Write out the lines from the top of the material through the line with "SC.camera = cam", exactly and with nothing added.

-------- GIVEN MATERIAL --------

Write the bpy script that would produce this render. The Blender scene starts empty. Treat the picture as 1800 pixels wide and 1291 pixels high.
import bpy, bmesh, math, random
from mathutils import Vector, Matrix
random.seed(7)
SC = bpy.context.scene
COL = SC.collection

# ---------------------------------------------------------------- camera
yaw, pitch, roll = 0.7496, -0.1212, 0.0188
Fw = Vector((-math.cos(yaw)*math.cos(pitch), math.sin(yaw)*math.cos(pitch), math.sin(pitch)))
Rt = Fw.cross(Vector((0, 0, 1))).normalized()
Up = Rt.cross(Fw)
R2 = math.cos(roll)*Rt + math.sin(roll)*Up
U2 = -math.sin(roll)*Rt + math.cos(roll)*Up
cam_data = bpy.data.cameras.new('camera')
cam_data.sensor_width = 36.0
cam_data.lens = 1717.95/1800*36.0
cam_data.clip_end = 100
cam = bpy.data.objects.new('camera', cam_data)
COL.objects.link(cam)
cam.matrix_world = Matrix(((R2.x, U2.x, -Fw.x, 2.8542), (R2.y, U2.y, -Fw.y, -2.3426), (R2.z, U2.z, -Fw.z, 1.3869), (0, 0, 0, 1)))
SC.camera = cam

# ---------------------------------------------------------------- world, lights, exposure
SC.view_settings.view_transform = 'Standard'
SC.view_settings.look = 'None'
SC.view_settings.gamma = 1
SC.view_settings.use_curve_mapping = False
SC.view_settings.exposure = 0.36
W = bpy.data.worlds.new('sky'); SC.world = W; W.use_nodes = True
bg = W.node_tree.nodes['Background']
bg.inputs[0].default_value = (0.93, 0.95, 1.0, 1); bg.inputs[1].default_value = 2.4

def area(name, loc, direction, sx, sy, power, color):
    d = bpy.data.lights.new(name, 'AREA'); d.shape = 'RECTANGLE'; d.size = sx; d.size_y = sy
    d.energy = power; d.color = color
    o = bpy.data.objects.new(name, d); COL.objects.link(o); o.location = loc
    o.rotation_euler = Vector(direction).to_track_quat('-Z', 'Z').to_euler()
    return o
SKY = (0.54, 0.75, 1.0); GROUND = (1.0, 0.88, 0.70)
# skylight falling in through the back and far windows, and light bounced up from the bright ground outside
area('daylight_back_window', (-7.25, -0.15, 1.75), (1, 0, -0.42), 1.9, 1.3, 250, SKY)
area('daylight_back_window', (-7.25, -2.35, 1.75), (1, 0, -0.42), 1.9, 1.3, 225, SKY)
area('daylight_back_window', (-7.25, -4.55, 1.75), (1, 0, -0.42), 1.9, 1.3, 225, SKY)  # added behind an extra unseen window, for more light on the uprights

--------

OUTPUT:
Write the bpy script that would produce this render. The Blender scene starts empty. Treat the picture as 1800 pixels wide and 1291 pixels high.
import bpy, bmesh, math, random
from mathutils import Vector, Matrix
random.seed(7)
SC = bpy.context.scene
COL = SC.collection

# ---------------------------------------------------------------- camera
yaw, pitch, roll = 0.7496, -0.1212, 0.0188
Fw = Vector((-math.cos(yaw)*math.cos(pitch), math.sin(yaw)*math.cos(pitch), math.sin(pitch)))
Rt = Fw.cross(Vector((0, 0, 1))).normalized()
Up = Rt.cross(Fw)
R2 = math.cos(roll)*Rt + math.sin(roll)*Up
U2 = -math.sin(roll)*Rt + math.cos(roll)*Up
cam_data = bpy.data.cameras.new('camera')
cam_data.sensor_width = 36.0
cam_data.lens = 1717.95/1800*36.0
cam_data.clip_end = 100
cam = bpy.data.objects.new('camera', cam_data)
COL.objects.link(cam)
cam.matrix_world = Matrix(((R2.x, U2.x, -Fw.x, 2.8542), (R2.y, U2.y, -Fw.y, -2.3426), (R2.z, U2.z, -Fw.z, 1.3869), (0, 0, 0, 1)))
SC.camera = cam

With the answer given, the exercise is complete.